The film opens by presenting alternative energies and showing how the U.S. compares with the rest of the world. Not well. Byck then takes the audience through four different types of energy being used around the country -- wind, electricity, water and solar power. From a "Green Jobs Not Jails" initiative in Richmond, California, to water recycling in Alaska, "Carbon Nation" gives viewers an inside look into energy solutions and why they're so important.

"A lot of times films can be kind of preachy in this realm of environment. We just didn't want to be preachy, we didn't want to talk down to anybody," Byck told ABCNews, on a recent visit to Austin for the opening of his film. "There's a large group of folks in this country that don't want to be told they're doing something wrong, but they want to know about solutions."
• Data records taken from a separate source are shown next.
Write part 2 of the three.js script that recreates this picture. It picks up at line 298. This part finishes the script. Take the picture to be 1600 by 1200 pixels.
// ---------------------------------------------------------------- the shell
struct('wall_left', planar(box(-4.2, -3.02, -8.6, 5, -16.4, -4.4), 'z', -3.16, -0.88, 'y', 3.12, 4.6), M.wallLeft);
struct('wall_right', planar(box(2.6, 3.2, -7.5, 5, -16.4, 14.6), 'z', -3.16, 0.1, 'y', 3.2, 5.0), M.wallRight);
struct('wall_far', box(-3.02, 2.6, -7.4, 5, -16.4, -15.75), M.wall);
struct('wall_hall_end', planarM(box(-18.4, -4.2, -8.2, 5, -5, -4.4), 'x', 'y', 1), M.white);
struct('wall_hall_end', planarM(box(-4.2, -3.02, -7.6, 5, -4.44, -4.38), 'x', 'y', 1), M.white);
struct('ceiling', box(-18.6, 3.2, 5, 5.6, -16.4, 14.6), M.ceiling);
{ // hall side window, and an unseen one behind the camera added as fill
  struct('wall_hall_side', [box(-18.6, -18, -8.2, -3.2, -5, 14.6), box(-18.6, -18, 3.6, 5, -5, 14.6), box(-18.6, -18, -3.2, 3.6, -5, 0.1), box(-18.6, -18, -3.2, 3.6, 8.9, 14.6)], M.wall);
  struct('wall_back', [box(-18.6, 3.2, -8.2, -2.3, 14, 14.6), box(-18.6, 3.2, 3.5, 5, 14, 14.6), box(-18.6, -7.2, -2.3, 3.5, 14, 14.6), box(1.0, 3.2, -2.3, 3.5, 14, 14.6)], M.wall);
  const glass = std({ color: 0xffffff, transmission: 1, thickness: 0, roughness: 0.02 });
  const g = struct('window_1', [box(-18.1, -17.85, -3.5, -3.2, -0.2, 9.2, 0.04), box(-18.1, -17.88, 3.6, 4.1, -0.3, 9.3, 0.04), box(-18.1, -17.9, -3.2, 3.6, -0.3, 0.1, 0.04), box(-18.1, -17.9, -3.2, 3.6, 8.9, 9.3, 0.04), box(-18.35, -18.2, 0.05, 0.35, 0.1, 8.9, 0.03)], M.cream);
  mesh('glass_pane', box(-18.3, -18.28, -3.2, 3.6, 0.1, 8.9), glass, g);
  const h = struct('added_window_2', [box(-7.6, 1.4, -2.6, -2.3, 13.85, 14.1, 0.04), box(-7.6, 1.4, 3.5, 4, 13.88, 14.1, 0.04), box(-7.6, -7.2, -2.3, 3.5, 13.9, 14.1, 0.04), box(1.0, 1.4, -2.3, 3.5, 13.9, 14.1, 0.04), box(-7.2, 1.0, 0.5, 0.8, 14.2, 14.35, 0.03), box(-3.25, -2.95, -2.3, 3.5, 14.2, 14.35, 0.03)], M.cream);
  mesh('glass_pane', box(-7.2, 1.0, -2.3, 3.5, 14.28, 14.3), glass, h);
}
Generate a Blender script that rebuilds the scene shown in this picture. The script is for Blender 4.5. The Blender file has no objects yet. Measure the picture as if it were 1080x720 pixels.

Byck traveled the country in search of solutions. Performing 326 interviews along with 240 hours of footage, he talked to citizens, scientists, environmentalists, business owners and past government officials.

His overall goal: to start a conversation.

"We want the hate and the anger and the pointing fingers, let's just put that away because it's really not based on anything factual," Byck said. "Let's just start from a place of 'Do you like clean air and do you like clean water?'"

The film features a wide range of characters who aren't the typical line-up for an environmental documentary. CEO of Duke Energy James Rogers, who as head of a major power company advocates saving energy rather than making energy; Richard Branson, the founder of Virgin Atlantic Airways; and former CIA director James Woolsey are just a few.

"You don't have to be concerned about climate change or terrorism or anything to want to drive at 10 percent of the cost of what you're driving at now," Woolsey says in the documentary.

And Dan Nolan, former Army Colonel and member of the Department of Defense, says the carbon footprint is more than just an environmental threat.

"Climate change is in fact a national security issues, we need to change the way we think about things," Nolan says. He appears in the film early on, speaking passionately, signaling to the audience that "Carbon Nation" will use a broad brush in presenting issues of the environment.